**Work to be completed:** All of the lines below are to be printed again exactly; images are excluded from the output.

**Information supplied:**
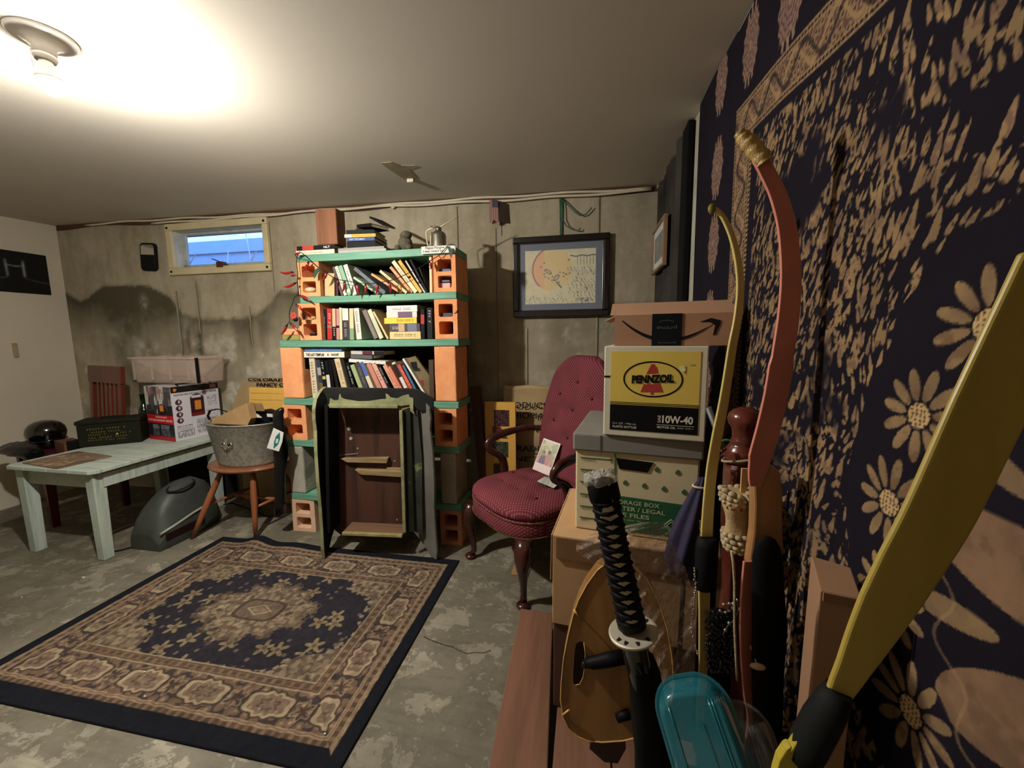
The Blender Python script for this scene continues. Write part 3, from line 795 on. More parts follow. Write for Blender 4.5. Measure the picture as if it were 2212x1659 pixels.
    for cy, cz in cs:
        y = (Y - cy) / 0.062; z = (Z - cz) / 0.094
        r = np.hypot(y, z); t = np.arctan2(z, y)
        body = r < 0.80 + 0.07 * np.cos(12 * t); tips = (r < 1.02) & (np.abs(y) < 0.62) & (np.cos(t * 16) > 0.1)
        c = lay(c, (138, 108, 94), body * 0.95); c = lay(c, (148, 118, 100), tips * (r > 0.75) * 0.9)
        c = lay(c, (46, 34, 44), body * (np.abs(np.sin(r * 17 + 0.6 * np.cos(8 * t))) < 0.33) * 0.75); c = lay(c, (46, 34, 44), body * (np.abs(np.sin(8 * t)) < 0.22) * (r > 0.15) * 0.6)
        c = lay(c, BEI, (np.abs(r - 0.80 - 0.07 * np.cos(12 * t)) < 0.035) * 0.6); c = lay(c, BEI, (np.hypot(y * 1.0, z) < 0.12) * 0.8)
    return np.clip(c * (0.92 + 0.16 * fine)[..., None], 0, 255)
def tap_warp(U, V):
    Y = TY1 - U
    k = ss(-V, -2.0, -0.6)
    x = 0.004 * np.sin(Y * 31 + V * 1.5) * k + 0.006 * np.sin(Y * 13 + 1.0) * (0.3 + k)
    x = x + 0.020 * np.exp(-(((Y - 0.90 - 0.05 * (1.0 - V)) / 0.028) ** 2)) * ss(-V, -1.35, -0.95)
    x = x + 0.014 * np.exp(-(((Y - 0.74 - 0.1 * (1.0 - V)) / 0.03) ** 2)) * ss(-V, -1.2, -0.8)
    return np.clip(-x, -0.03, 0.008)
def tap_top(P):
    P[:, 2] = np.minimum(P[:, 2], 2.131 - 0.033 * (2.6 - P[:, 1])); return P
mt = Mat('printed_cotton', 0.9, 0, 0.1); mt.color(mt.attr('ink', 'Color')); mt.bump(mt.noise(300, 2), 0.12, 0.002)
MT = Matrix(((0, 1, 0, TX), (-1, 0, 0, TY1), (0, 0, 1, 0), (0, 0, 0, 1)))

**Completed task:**
The Blender Python script for this scene continues. Write part 3, from line 795 on. More parts follow. Write for Blender 4.5. Measure the picture as if it were 2212x1659 pixels.
    for cy, cz in cs:
        y = (Y - cy) / 0.062; z = (Z - cz) / 0.094
        r = np.hypot(y, z); t = np.arctan2(z, y)
        body = r < 0.80 + 0.07 * np.cos(12 * t); tips = (r < 1.02) & (np.abs(y) < 0.62) & (np.cos(t * 16) > 0.1)
        c = lay(c, (138, 108, 94), body * 0.95); c = lay(c, (148, 118, 100), tips * (r > 0.75) * 0.9)
        c = lay(c, (46, 34, 44), body * (np.abs(np.sin(r * 17 + 0.6 * np.cos(8 * t))) < 0.33) * 0.75); c = lay(c, (46, 34, 44), body * (np.abs(np.sin(8 * t)) < 0.22) * (r > 0.15) * 0.6)
        c = lay(c, BEI, (np.abs(r - 0.80 - 0.07 * np.cos(12 * t)) < 0.035) * 0.6); c = lay(c, BEI, (np.hypot(y * 1.0, z) < 0.12) * 0.8)
    return np.clip(c * (0.92 + 0.16 * fine)[..., None], 0, 255)
def tap_warp(U, V):
    Y = TY1 - U
    k = ss(-V, -2.0, -0.6)
    x = 0.004 * np.sin(Y * 31 + V * 1.5) * k + 0.006 * np.sin(Y * 13 + 1.0) * (0.3 + k)
    x = x + 0.020 * np.exp(-(((Y - 0.90 - 0.05 * (1.0 - V)) / 0.028) ** 2)) * ss(-V, -1.35, -0.95)
    x = x + 0.014 * np.exp(-(((Y - 0.74 - 0.1 * (1.0 - V)) / 0.03) ** 2)) * ss(-V, -1.2, -0.8)
    return np.clip(-x, -0.03, 0.008)
def tap_top(P):
    P[:, 2] = np.minimum(P[:, 2], 2.131 - 0.033 * (2.6 - P[:, 1])); return P
mt = Mat('printed_cotton', 0.9, 0, 0.1); mt.color(mt.attr('ink', 'Color')); mt.bump(mt.noise(300, 2), 0.12, 0.002)
MT = Matrix(((0, 1, 0, TX), (-1, 0, 0, TY1), (0, 0, 1, 0), (0, 0, 0, 1)))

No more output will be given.